Accounting

The Art of The TRG


What goes into the FASB’s decision to form a Transition Resource Group (TRG) for a particular accounting standard?

 “When I was in public accounting, [I was guilty] of being in the so-called secret societies at the large accounting firms,” shared vice chairman of the Financial Accounting Standards Board (FASB) Jim Kroeker. “That, as a new standard comes out, the firms get together and they huddle and respond to common implementation questions and practices, but not all of the voices are heard.”

In an attempt to solve this issue and to “elevate the resolution of implementation practices and questions to a more public dialogue,” the FASB created the Transition Resource Group (TRG) process. Specifically, the FASB has utilized TRGs to discuss potential issues arising from the implementation of the revenue recognition and current expected credit loss (CECL) standards. 

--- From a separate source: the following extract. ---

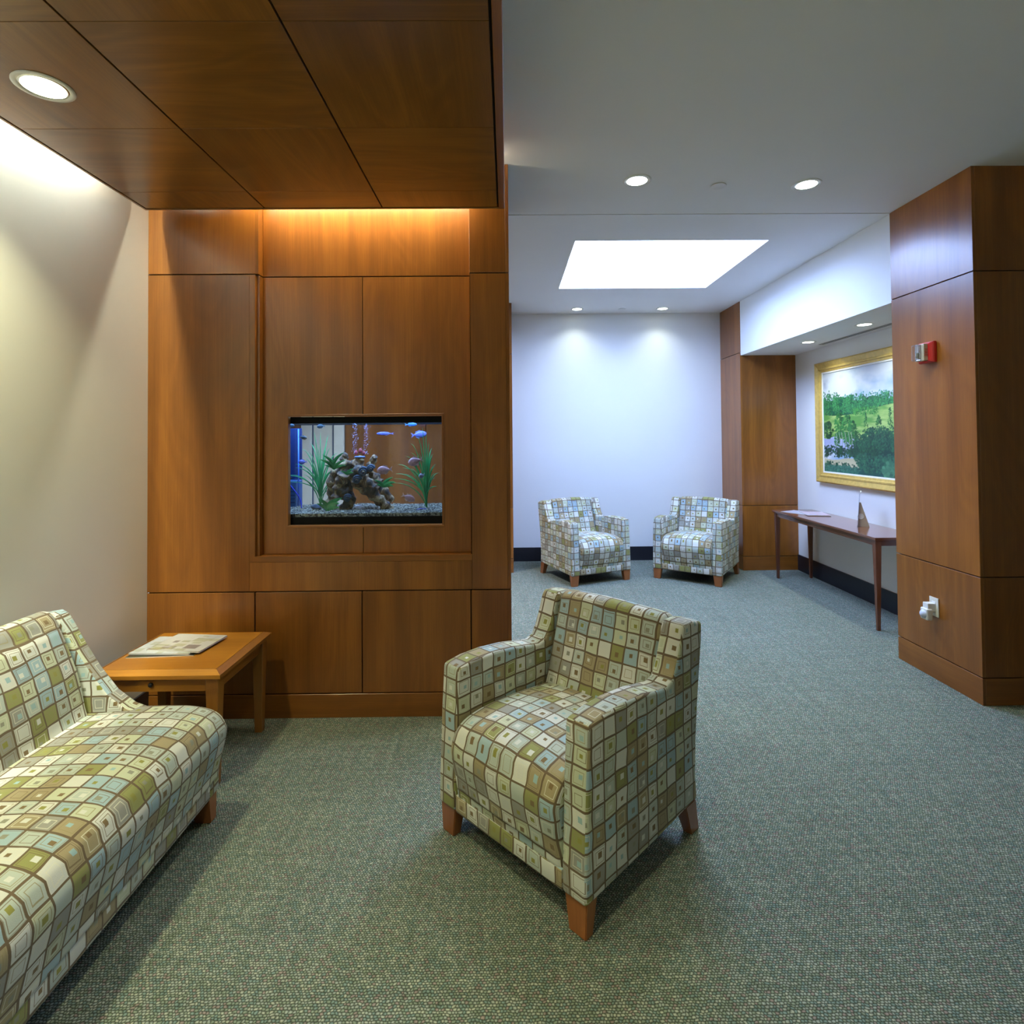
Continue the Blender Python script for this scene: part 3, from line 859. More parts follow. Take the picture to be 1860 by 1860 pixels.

On the reasons why the groups are formed, Kroeker shared, “We were trying to strike a balance between ease of application, getting those voices involved, and more generic guidance as opposed to formal standard setting. That doesn't mean it hasn't resulted in some standard setting, but I think that was then really to ease application. Again, if you think of revenue recognition, the guidance that we added, the expedience on sales and other similar taxes, or not needing to apply the standard to items that are immaterial in the context of the contract, are good examples of what we were trying to do there.”

At FEI’s Current Financial Reporting Issues Conference, the question of why the challenges related to these standards resulted in the creation of TRGs, while those related to the new leasing standard did not, was raised to panelists Kroeker and FASB member Marsha Hunt. 

“The art of when do we establish a TRG, I think that's something we ought to reflect on as well,” said Kroeker. “The thought process is when there's a major change, we ought to do that. That was revenue recognition, that was the credit impairment. Leases, I think, was a judgment call, and, in hindsight, given the volume of questions, might have served well to have had one there, although we've taken on a number of means to supplement that by having our staff meet frequently with groups of preparers and auditors.”

Kroeker stressed the importance of feedback from the preparer community. “Taking a step back after [leasing standard] implementation and then talking about, are the costs ongoing costs, or were those transition costs? I think that's an area where we're going to be doing some outreach after the implementation. We've already started that with revenue recognition, but we want to do the same with leases. Where were the challenges?”